This paper explores the urban and architectural implications of the provision of a network of small-scale decentralised community infrastructure hubs in Central Java, Indonesia.
Working from previous studies, the paper identifies critical infrastructure challenges in Central Java, specifically a series of critical interchange points between the high-volume high-speed intercity road infrastructure, and the small-scale local peri-urban ‘desakota’ landscape of Central Java, between Magelang, Yogyakarta and Surakarta that is unsuited for traditional logistics.
In response, a number of top-down conventional infrastructural solutions to this challenge have been proposed. These include the implementation of large-scale manufacturing and logistics hubs on the periphery of cities, and the upgrading of local/rural road networks to accommodate decentralised industrialisation and development. The island of Java, and Central Java in particular is home to a highly specific form of fine grain rural-urbanism, described as a desakota. These solutions would have a dramatic and negative impact on the existing form of desakota urbanisation in the region.
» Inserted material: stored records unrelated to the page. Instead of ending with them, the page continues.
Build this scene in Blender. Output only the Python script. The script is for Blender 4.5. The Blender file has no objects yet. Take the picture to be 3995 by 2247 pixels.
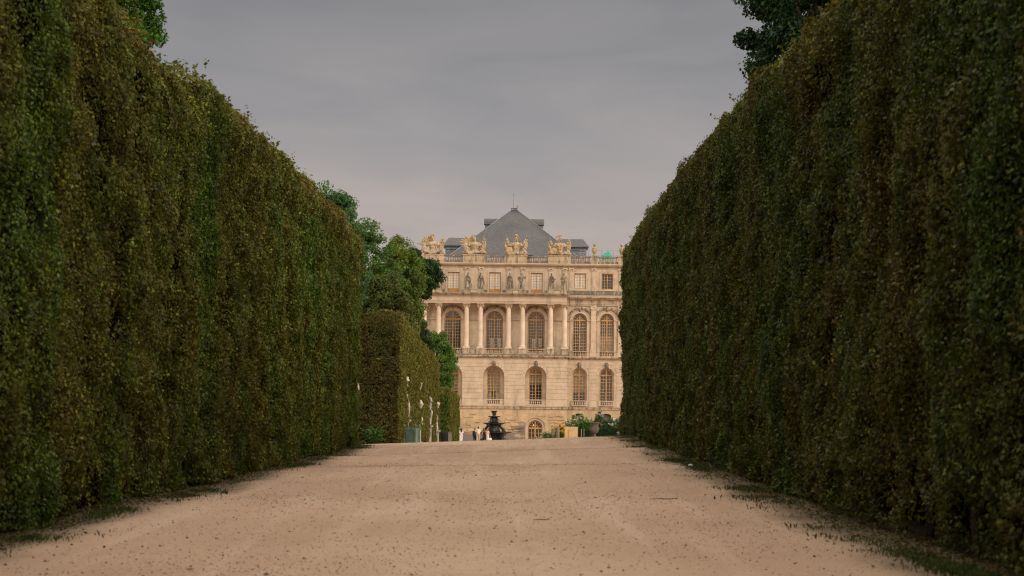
import bpy, bmesh, math, random
import numpy as np
from mathutils import Vector, Matrix, Euler

SC = bpy.context.scene
COL = SC.collection
PI = math.pi
R = math.radians

# ------------------------------------------------------------------ camera
cd = bpy.data.cameras.new("camera")
cam = bpy.data.objects.new("camera", cd)
COL.objects.link(cam)
cd.sensor_width = 36.0
cd.lens = 69.9
cd.clip_start = 0.5
cd.clip_end = 9000
cam.matrix_world = (Matrix.Translation((0, 0, 1.7)) @ Matrix.Rotation(R(0.06), 4, 'Z')
                    @ Matrix.Rotation(R(90 + 3.154), 4, 'X') @ Matrix.Rotation(R(0.70), 4, 'Z'))
cd.dof.use_dof = True
cd.dof.focus_distance = 230
cd.dof.aperture_fstop = 3.4
SC.camera = cam

# ------------------------------------------------------------------ view
SC.render.engine = 'CYCLES'
SC.view_settings.view_transform = 'Standard'
SC.view_settings.look = 'None'
SC.view_settings.exposure = 0.12
SC.view_settings.gamma = 1.0
SC.cycles.filter_width = 1.15
SC.cycles.max_bounces = 6
SC.cycles.diffuse_bounces = 3
SC.cycles.transmission_bounces = 4
SC.cycles.transparent_max_bounces = 6
SC.cycles.caustics_reflective = False
SC.cycles.caustics_refractive = False

# ------------------------------------------------------------------ world: overcast evening sky
SUN_DIR = Vector((0.76, -0.46, 0.47)).normalized()
W = bpy.data.worlds.new("World")
SC.world = W
W.use_nodes = True
nt = W.node_tree
nt.nodes.clear()
def wn(t, **k):
    n = nt.nodes.new(t)
    for a, b in k.items():
        setattr(n, a, b)
    return n
def wl(a, b):
    nt.links.new(a, b)
def wmath(op, a, b=None, c=None):
    n = wn('ShaderNodeMath', operation=op)
    for i, v in enumerate((a, b, c)):
        if v is None:
            continue
        if isinstance(v, (int, float)):
            n.inputs[i].default_value = v
        else:
            wl(v, n.inputs[i])
    return n.outputs[0]
wo = wn('ShaderNodeOutputWorld')
bg = wn('ShaderNodeBackground')
bg2 = wn('ShaderNodeBackground')
addw = wn('ShaderNodeAddShader')
tc = wn('ShaderNodeTexCoord')
sx = wn('ShaderNodeSeparateXYZ')
wl(tc.outputs['Generated'], sx.inputs[0])
zc = wmath('MAXIMUM', sx.outputs[2], 0.0)
den = wmath('ADD', zc, 0.30)
px = wmath('DIVIDE', sx.outputs[0], den)
py = wmath('DIVIDE', sx.outputs[1], den)
cv = wn('ShaderNodeCombineXYZ')
wl(wmath('MULTIPLY', px, 2.0), cv.inputs[0])
wl(wmath('MULTIPLY', py, 2.6), cv.inputs[1])
wl(wmath('MULTIPLY', zc, 9.0), cv.inputs[2])
n1 = wn('ShaderNodeTexNoise')
n1.inputs['Scale'].default_value = 1.7
n1.inputs['Detail'].default_value = 7
n1.inputs['Roughness'].default_value = 0.55
n1.inputs['Distortion'].default_value = 0.5
wl(cv.outputs[0], n1.inputs['Vector'])
cr = wn('ShaderNodeValToRGB')
cr.color_ramp.elements[0].position = 0.33
cr.color_ramp.elements[0].color = (0.90, 0.915, 0.94, 1)
cr.color_ramp.elements[1].position = 0.66
cr.color_ramp.elements[1].color = (1.09, 1.06, 1.04, 1)
wl(n1.outputs[0], cr.inputs[0])
gr = wn('ShaderNodeValToRGB')
el = gr.color_ramp.elements
el[0].position = 0.0
el[0].color = (0.54, 0.430, 0.385, 1)
el[1].position = 1.0
el[1].color = (1.75, 1.62, 1.45, 1)
for p, c in ((0.07, (0.445, 0.378, 0.350)), (0.12, (0.325, 0.307, 0.308)), (0.20, (0.228, 0.226, 0.235)), (0.36, (0.60, 0.57, 0.54))):
    e = el.new(p)
    e.color = (*c, 1)
wl(zc, gr.inputs[0])
mx = wn('ShaderNodeMix', data_type='RGBA', blend_type='MULTIPLY')
mx.inputs[0].default_value = 1.0
wl(gr.outputs[0], mx.inputs[6])
wl(cr.outputs[0], mx.inputs[7])
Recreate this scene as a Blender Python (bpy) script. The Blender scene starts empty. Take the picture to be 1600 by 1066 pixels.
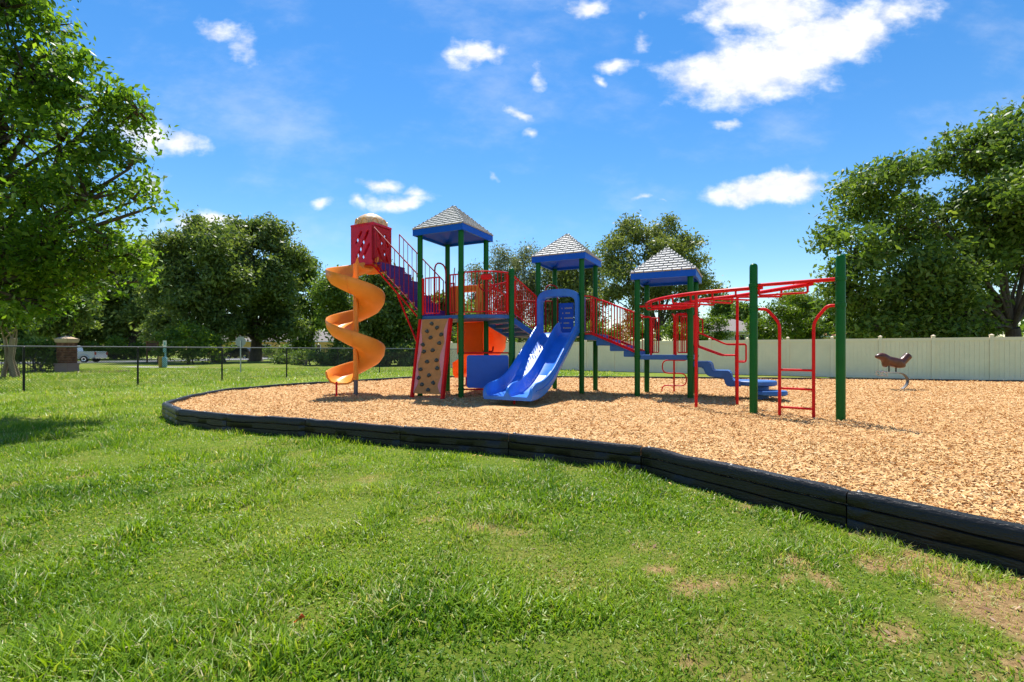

In contrast to large scale and hard infrastructural solutions, this paper will explore the implementation of a distributed network of architectural scale intermodal logistics interchanges located at key nodes in urban fabric that facilitate transition from existing local road networks to intercity highways, providing access to national and international markets for communities within desakota environments serviced by existing small roads, lanes and tracks. The ambition of this approach is to develop architectural prototypes for logistics hubs that provide economic uplift to communities, while limiting damage to this unique form of metropolis.